• **Instructions to follow**
Pictures in the entries below are to be left out; otherwise, reproduce exactly the lines from the first through the line containing "COL = scene.collection".

[Start Records for this task]

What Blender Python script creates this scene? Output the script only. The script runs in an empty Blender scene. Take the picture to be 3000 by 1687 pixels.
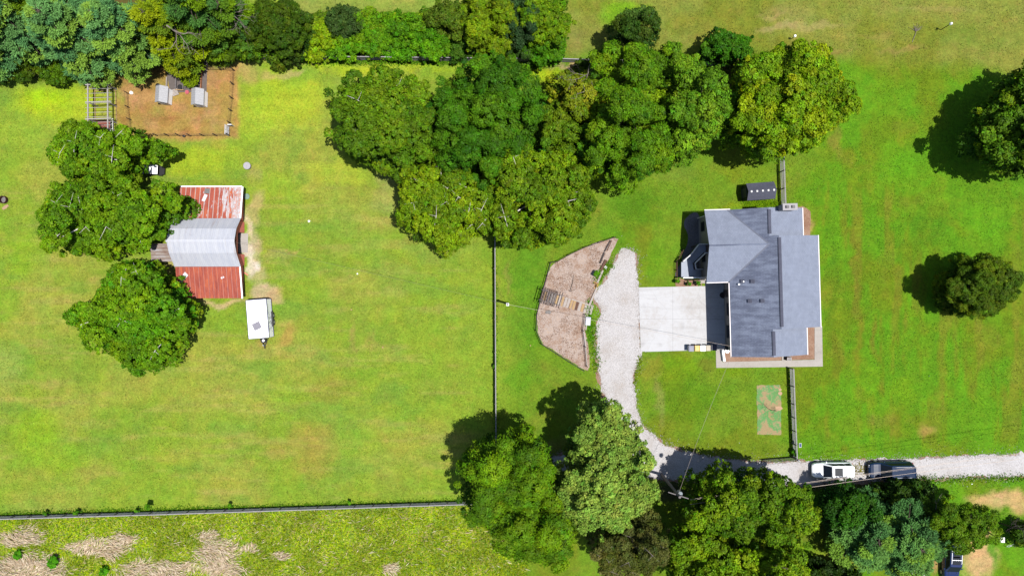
import bpy, math, random
import numpy as np
from mathutils import Vector, Matrix
R = math.radians
scene = bpy.context.scene
COL = scene.collection

# ------------------------------------------------------------------ camera, sky, sun, exposure
H = 82.0          # camera height in metres
F = 2000.0        # focal length in pixels of a 3000 px wide frame
cam_d = bpy.data.cameras.new('Camera'); cam_d.lens = 24.0; cam_d.sensor_width = 36.0
cam_d.clip_start = 1.0; cam_d.clip_end = 3000.0
cam = bpy.data.objects.new('Camera', cam_d); COL.objects.link(cam)
cam.location = (0, 0, H); cam.rotation_euler = (0, 0, 0)
scene.camera = cam

SUN_EL = R(75.2)
SUN_DIR = Vector((0.962 * math.cos(SUN_EL), -0.272 * math.cos(SUN_EL), math.sin(SUN_EL))).normalized()
world = bpy.data.worlds.new('World'); scene.world = world; world.use_nodes = True
wn = world.node_tree; wn.nodes.clear()
sky = wn.nodes.new('ShaderNodeTexSky'); sky.sky_type = 'NISHITA'; sky.sun_disc = False
sky.sun_elevation = SUN_EL; sky.sun_rotation = math.atan2(SUN_DIR.x, SUN_DIR.y)
sky.altitude = 200
bg = wn.nodes.new('ShaderNodeBackground'); bg.inputs['Strength'].default_value = 0.085
wo = wn.nodes.new('ShaderNodeOutputWorld')
wn.links.new(sky.outputs[0], bg.inputs[0]); wn.links.new(bg.outputs[0], wo.inputs[0])
sl = bpy.data.lights.new('Sun', 'SUN'); sl.energy = 4.5; sl.angle = R(0.5); sl.color = (1.0, 0.965, 0.91)
so = bpy.data.objects.new('Sun', sl); COL.objects.link(so)
so.rotation_euler = SUN_DIR.to_track_quat('Z', 'Y').to_euler(); so.location = (40, -10, 90)
vs = scene.view_settings
vs.view_transform = 'Standard'; vs.look = 'None'; vs.gamma = 1.0; vs.exposure = 0.9
scene.cycles.max_bounces = 6; scene.cycles.diffuse_bounces = 3; scene.cycles.transmission_bounces = 3
scene.cycles.transparent_max_bounces = 4

# ------------------------------------------------------------------ helpers
def P(sx, sy, h=0.0):
    """survey point: where a mark at height h stands on the plot (3000 px survey grid)"""
    k = (H - h) / F
    return Vector(((sx - 1500.0) * k, (843.5 - sy) * k, h))
def Dp(x, y, h=0.0):
    return P(x * 1.16460, y * 1.16460, h)
KILL = 2.75       # sunlit level of a white horizontal sheet at this exposure
def lin(c):
    c = c / 255.0
    return c / 12.92 if c <= 0.04045 else ((c + 0.055) / 1.055) ** 2.4
def tone(r, g, b, k=KILL):
    """base colour (albedo) of a surface that shows as sRGB r,g,b when lit by this sun"""
    return tuple(min(0.85, lin(v) / k) for v in (r, g, b))
def set_props(o, label=None, cat=None, group=None, kind=None):
    if label: o['label'] = label
    if cat: o['category'] = cat
    if group: o['group'] = group
    if kind: o['kind'] = kind
    return o
def thing(name, label, cat, loc=(0, 0, 0), rotz=0.0, group=None):
    o = bpy.data.objects.new(name, None); COL.objects.link(o)
    o.location = loc; o.rotation_euler = (0, 0, rotz); o.empty_display_size = 0.3
    return set_props(o, label, cat, group)
def copy_tree(o, parent=None):
    c = o.copy(); COL.objects.link(c); c.parent = parent
    for ch in list(o.children): copy_tree(ch, c)
    return c
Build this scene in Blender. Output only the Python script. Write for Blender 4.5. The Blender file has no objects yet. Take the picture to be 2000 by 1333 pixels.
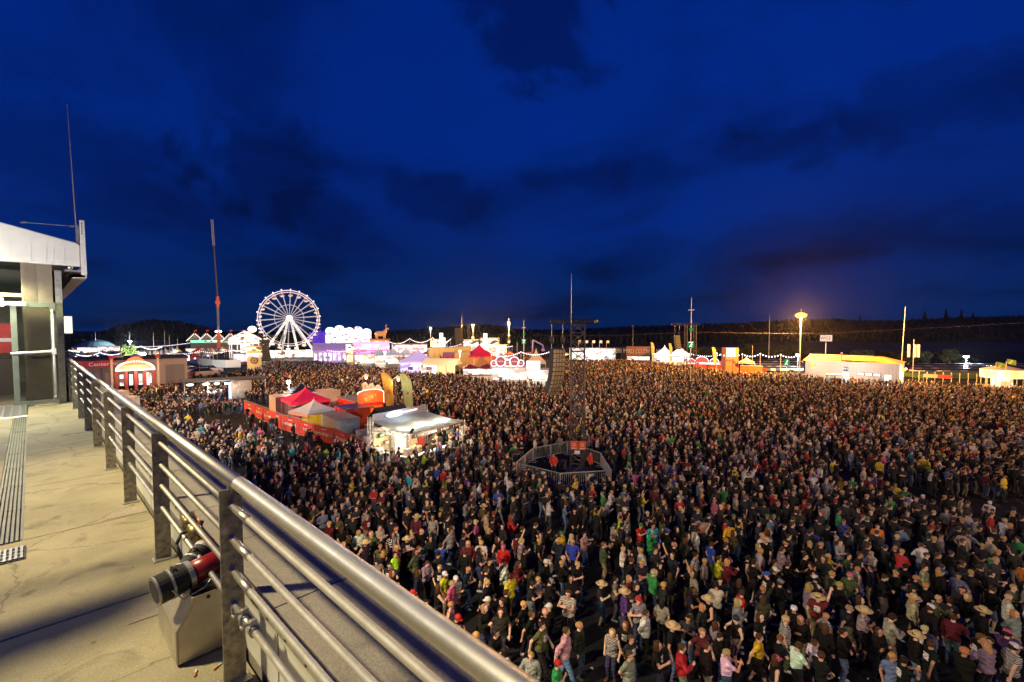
import bpy, bmesh, math, random
import numpy as np
from mathutils import Vector, Matrix

random.seed(7)
rng = np.random.default_rng(11)
SC = bpy.context.scene
COL = SC.collection
RAD = math.radians

# ------------------------------------------------------------------ camera
F = 889.0; CX = 1000.0; CY = 666.5; HC = 10.8; PITCH = RAD(2.5); YH = 645.0
SH = YH - CY + F * math.tan(PITCH)
cam = bpy.data.objects.new('camera', bpy.data.cameras.new('camera'))
COL.objects.link(cam); SC.camera = cam
cam.location = (0, 0, HC); cam.rotation_euler = (RAD(90) - PITCH, 0, 0)
cam.data.sensor_width = 36.0; cam.data.lens = F / 2000 * 36
cam.data.shift_y = SH / 2000
cam.data.clip_start = 0.05; cam.data.clip_end = 6000
cam.data.dof.use_dof = True; cam.data.dof.focus_distance = 26.0; cam.data.dof.aperture_fstop = 4.5
SC.render.resolution_x = 1024; SC.render.resolution_y = 682

# ------------------------------------------------------------------ sky (dusk, blue hour, thin cloud)
world = bpy.data.worlds.new('World'); SC.world = world; world.use_nodes = True
nt = world.node_tree; N = nt.nodes; L = nt.links
bg = N['Background']
tc = N.new('ShaderNodeTexCoord'); sep = N.new('ShaderNodeSeparateXYZ'); L.new(tc.outputs['Generated'], sep.inputs[0])
ramp = N.new('ShaderNodeValToRGB'); L.new(sep.outputs['Z'], ramp.inputs[0])
e = ramp.color_ramp.elements
e[0].position = 0.0; e[0].color = (0.0003, 0.017, 0.098, 1)
e[1].position = 1.0; e[1].color = (0.0002, 0.02, 0.2, 1)
for p, c in ((0.07, (0.0002, 0.019, 0.13, 1)), (0.2, (0.0001, 0.019, 0.185, 1)), (0.38, (0.0001, 0.023, 0.25, 1)), (0.6, (0.0001, 0.022, 0.25, 1))):
    q = ramp.color_ramp.elements.new(p); q.color = c
# cloud layer: direction projected on a flat sheet overhead
zz = N.new('ShaderNodeMath'); zz.operation = 'ADD'; zz.inputs[1].default_value = 0.16; L.new(sep.outputs['Z'], zz.inputs[0])
zm = N.new('ShaderNodeMath'); zm.operation = 'MAXIMUM'; zm.inputs[1].default_value = 0.1; L.new(zz.outputs[0], zm.inputs[0])
dv = N.new('ShaderNodeVectorMath'); dv.operation = 'DIVIDE'; L.new(tc.outputs['Generated'], dv.inputs[0]); L.new(zm.outputs[0], dv.inputs[1])
mp = N.new('ShaderNodeMapping'); L.new(dv.outputs[0], mp.inputs[0]); mp.inputs['Location'].default_value = (3.1, 0.7, 0); mp.inputs['Scale'].default_value = (1.0, 0.8, 0.0)
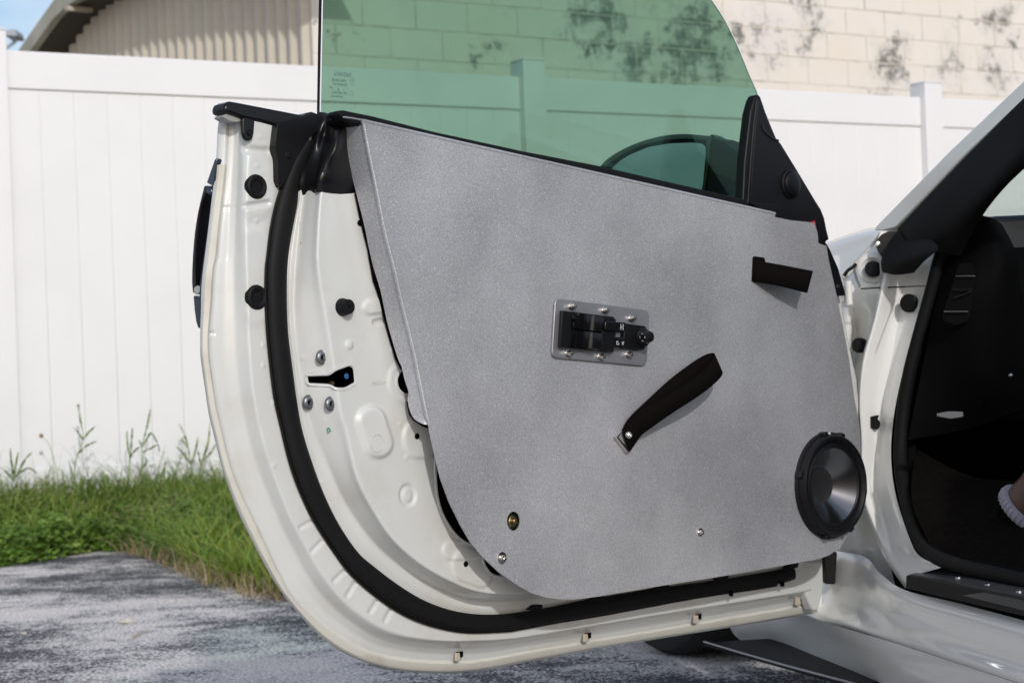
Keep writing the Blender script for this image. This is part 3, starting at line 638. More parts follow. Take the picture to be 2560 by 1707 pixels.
H -= caps(608, 374, 668, 380, 2, 14, .0042); H -= caps(612, 516, 668, 508, 2, 9, .0040); H -= caps(560, 520, 600, 518, 1, 6, .0012)
H += caps(640, 440, 640, 480, 40, 22, .0016, 1.3); H += caps(640, 620, 640, 760, 32, 24, .0014, 1.2)
for x, y in [(650, 343), (641, 415), (640, 553), (658, 863), (658, 914), (684, 1006), (686, 1163), (755, 895), (809, 1050), (803, 1205), (1000, 1060), (1017, 1143), (979, 875)]: H += caps(x, y, x, y, 3, 4, .0009, 1.2)
for x0, y0, x1, y1 in [(752, 1318, 788, 1298), (780, 1378, 805, 1352), (835, 1452, 862, 1425), (868, 1490, 889, 1455), (925, 1530, 944, 1500), (963, 1552, 978, 1522)]: H -= caps(x0, y0, x1, y1, 1, 7, .0022)
H -= caps(505, 833, 532, 833, 1, 6, .004); H -= caps(508, 786, 524, 786, 1, 5, .003)
H += caps(1010, 950, 1010, 960, 34, 12, .0022, 1.2)
H -= caps(1765, 1510, 1790, 1440, 1, 4, .0006)
H += .0005*np.sin(PX*.021+PY*.013)*np.sin(PY*.017)
def inpoly(poly):
    c = np.zeros(PX.shape, bool); n = len(poly); j = n-1
    for i in range(n):
        xi, yi = poly[i]; xj, yj = poly[j]
        c ^= ((yi > PY) != (yj > PY)) & (PX < (xj-xi)*(PY-yi)/(yj-yi+1e-12)+xi); j = i
    return c
LATCH = rnd([(764, 937), (822, 935), (838, 923), (874, 910), (886, 918), (890, 958), (863, 973), (840, 973), (824, 964), (768, 961)], 7)
HOLEB = cr1([(1088, 1140), (1088, 1195), (1092, 1239), (1102, 1277), (1120, 1312), (1143, 1341), (1164, 1356), (1190, 1362), (1230, 1340), (1200, 1240), (1150, 1160), (1110, 1120)], 3, True)
HOLEC = ell(1019, 953, 29, 34); HOLED = cr1([(1206, 1392), (1215, 1420), (1232, 1437), (1262, 1440), (1270, 1410), (1235, 1385)], 3, True)
HOLES = [LATCH, HOLEB, HOLEC, HOLED]
inside = np.zeros(PX.shape, bool)
for h_ in HOLES: inside |= inpoly(h_)
# vectorised unprojection onto the door
fw, rt, up = np.array(Fw), np.array(Rt), np.array(Up); dn, do, cc = np.array(DN), np.array(DO), np.array(CAM)
def Dnp(px, py, n):
    d = fw[None, None]+rt*((px-CX)/F)[..., None]+up*((CY-py)/F)[..., None]
    t = ((do-cc).dot(dn)+n)/(d@dn); return cc+d*t[..., None]
S = Dnp(PX, PY, NN)+dn*H[..., None]
vs = S.reshape(-1, 3); idx = np.arange(NC*NA).reshape(NC, NA)
q = np.stack([idx[:-1, :-1], idx[:-1, 1:], idx[1:, 1:], idx[1:, :-1]], -1).reshape(-1, 4)
ins = inside.reshape(-1); q = q[~(ins[q].sum(1) >= 1)]
me = bpy.data.meshes.new('door_shell'); me.from_pydata([tuple(v) for v in vs], [], [tuple(int(i) for i in f) for f in q])
bm = bmesh.new(); bm.from_mesh(me); bmesh.ops.delete(bm, geom=[v for v in bm.verts if not v.link_faces], context='VERTS'); bm.to_mesh(me); bm.free()
shell = link('door_shell', me, M['paint'], car, label='open white door shell with stamped pads, holes and a sealant hem')
me.set_sharp_from_angle(angle=R(80))
def surf_n(px, py):
    k = np.argmin((PX-px)**2+(PY-py)**2); return float((NN+H).ravel()[k])
# right hand strip of the shell beside the hinges
dslab('hinge_edge', [(2088, 734), (2104, 738), (2110, 790), (2128, 880), (2143, 950), (2148, 1010), (2145, 1120), (2130, 1280), (2090, 1350), (2050, 1385), (2030, 1380), (2060, 1000)], -.035, .02, M['paint'], car, .003)
dslab('hinge_end', [(2000, 1402), (2058, 1402), (2060, 1470), (2046, 1527), (2034, 1527), (2008, 1470)], -.094, .02, M['paint'], car, .004, seg=3)
dslab('outer_skin', [(x+6, y) for x, y in C0[:36:1]]+[(2062, 1400), (2100, 700), (2060, 610), (1950, 520), (1500, 420), (1000, 320)], -.138, .004, M['paint2'], car, 0)
dslab('door_cavity', [(820, 420), (830, 700), (870, 950), (910, 1150), (990, 1320), (1120, 1420), (1300, 1450), (1980, 1350), (2060, 1000), (2040, 640), (1500, 470), (900, 340)], -.082, .003, M['void'], car, 0)
for h_, nm in ((LATCH, 'latch_rim'), (HOLEB, 'opening_rim'), (HOLEC, 'opening_rim'), (HOLED, 'opening_rim')):
    ss = h_[::1]; tube(nm, [D(x, y, surf_n(x, y)-.0008) for x, y in ss], .0024, M['paint'], shell, seg=6, closed=True, nrm=DN)
# sealant line: thin dark seam and pale bead along the hem
def contour_pts(r, n, k0=0, k1=NA, st=4, off=0): return [D(MC[0]+(r[i]+off)*math.cos(angs[i]), MC[1]+(r[i]+off)*math.sin(angs[i]), n) for i in range(k0, k1, st)]
hem_r = RAD[0]*.45+RAD[1]*.55
i_s = int(NA*.055)
vsl = []; fsl = []
ids = list(range(i_s, NA-8, 3))
for i in ids:
    for rr_, nn_ in ((RAD[0][i]*.86+RAD[1][i]*.14, -.1226), (RAD[0][i]*.7+RAD[1][i]*.3, -.1195), (RAD[0][i]*.2+RAD[1][i]*.8, -.1165), (RAD[0][i]*.02+RAD[1][i]*.98, -.1195)):
        vsl.append(D(MC[0]+rr_*math.cos(angs[i]), MC[1]+rr_*math.sin(angs[i]), nn_))
for a in range(len(ids)-1):
    for b in range(3): k = a*4+b; fsl.append((k, k+4, k+5, k+1))
pyd('sealant_bead', vsl, fsl, M['sealant'], shell)
# weather seal
sm_ = (RAD[3]+RAD[4])/2; hw = (RAD[3]-RAD[4])/2
pts = []; rads = []
for i in range(14, NA-6, 4):
    c = D(MC[0]+sm_[i]*math.cos(angs[i]), MC[1]+sm_[i]*math.sin(angs[i]), -.082)
    e = D(MC[0]+RAD[3][i]*math.cos(angs[i]), MC[1]+RAD[3][i]*math.sin(angs[i]), -.082)
    pts.append(c); rads.append((e-c).length*(.96 if i < NA*.6 else .96+.22*min(1, (i-NA*.6)/(NA*.15))))
seal = tube('weather_seal', pts, rads, M['rubber'], car, seg=14, flat=.5, nrm=DN)
lip = [D(MC[0]+(RAD[3][i]+3)*math.cos(angs[i]), MC[1]+(RAD[3][i]+3)*math.sin(angs[i]), -.087) for i in range(40, NA-20, 4)]
tube('seal_lip', lip, .0035, M['rubber'], seal, seg=6, flat=.6, nrm=DN)

# ---- black corner mouldings at the window end of the door
dslab('corner_moulding', rnd([(694, 308), (687, 368), (694, 398), (694, 452), (702, 470), (716, 455), (740, 400), (770, 350), (800, 322), (818, 296), (790, 284)], 5), -.079, .012, M['plastic'], car, .002)
lathe('moulding_button', D(721, 388, -.079), DN, [(.0, .0025), (.004, .002), (.0055, 0), (.0055, -.003)], M['plastic'], car, 16)
# moulded black cover with folds
rows = [[(796, 280, -.076), (812, 282, -.066), (826, 286, -.054), (838, 288, -.062), (862, 292, -.045), (905, 300, -.038)],
        [(788, 320, -.078), (800, 330, -.064), (815, 335, -.076), (842, 330, -.052), (868, 330, -.046), (910, 335, -.038)],
        [(776, 365, -.080), (790, 360, -.070), (808, 368, -.078), (835, 372, -.052), (862, 372, -.050), (915, 375, -.038)],
        [(762, 405, -.080), (778, 400, -.072), (800, 405, -.070), (815, 410, -.050), (858, 412, -.048), (920, 415, -.038)],
        [(748, 450, -.080), (765, 448, -.074), (790, 448, -.064), (803, 450, -.048), (860, 452, -.044), (930, 455, -.038)],
        [(744, 492, -.078), (770, 484, -.070), (788, 482, -.056), (802, 480, -.046), (872, 487, -.040), (935, 480, -.038)]]
def catd(rows): return [[D(x, y, n) for x, y, n in r] for r in rows]
rows = [[(x, y, surf_n(x, y)+.0035+b) for (x, y, _), b in zip(r, bb_)] for r, bb_ in zip(rows, [(.0, .006, .012, .004, .010, .002), (.0, .008, .003, .012, .008, .002), (.0, .007, .002, .012, .005, .002), (.0, .005, .003, .011, .004, .002), (.0, .004, .004, .009, .003, .001), (-.006, -.004, -.003, -.002, -.004, -.004)])]
sheet('moulded_cover', catd(rows), M['molded'], car, k=7, back=-DN, th=.002)
# outer belt strip (free edge of the outer window seal)
dslab('belt_strip', [(562, 281), (562, 268), (566, 258), (576, 253), (590, 255), (760, 288), (770, 282), (782, 279), (797, 284), (800, 330), (766, 326), (735, 325), (690, 316), (650, 305), (608, 297), (585, 288)], -.088, .030, M['gloss'], car, .004, seg=3)
dslab('strip_tab', rnd([(606, 292), (638, 300), (635, 338), (630, 352), (614, 352), (607, 335)], 8), -.0855, .006, M['gloss'], car, .002)
lathe('tab_screw', D(624, 333, -.0855), DN, [(0, .0035), (.003, .003), (.0045, .0005), (.0045, -.002)], M['plastic'], car, 16)
dslab('strip_cap', rnd([(556, 292), (566, 284), (590, 289), (608, 298), (598, 306), (575, 303)], 5), -.093, .02, M['capgrey'], car, .003)
# plugs in the shut face
for px, py in ((641, 467), (642, 743)):
    n0 = surf_n(px, py)
    o = lathe('rubber_plug', D(px, py, n0), DN, [(0, .0008), (.0082, .0008), (.0085, .0022), (.0125, .0036), (.0150, .0022), (.0160, 0), (.0160, -.004)], M['rubber'], car, 32)
# bump stop
n0 = surf_n(857, 768)
lathe('bump_stop', D(855, 768, n0-.001), DN, [(.0118, 0), (.0116, .003), (.0102, .008), (.0096, .0145), (.0088, .0155), (.0018, .0155), (.0016, .012), (0, .012)], M['rubber'], car, 28)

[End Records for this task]

• **Response**
What Blender Python script creates this scene? Output the script only. The script runs in an empty Blender scene. Take the picture to be 3000 by 1687 pixels.
import bpy, math, random
import numpy as np
from mathutils import Vector, Matrix
R = math.radians
scene = bpy.context.scene
COL = scene.collection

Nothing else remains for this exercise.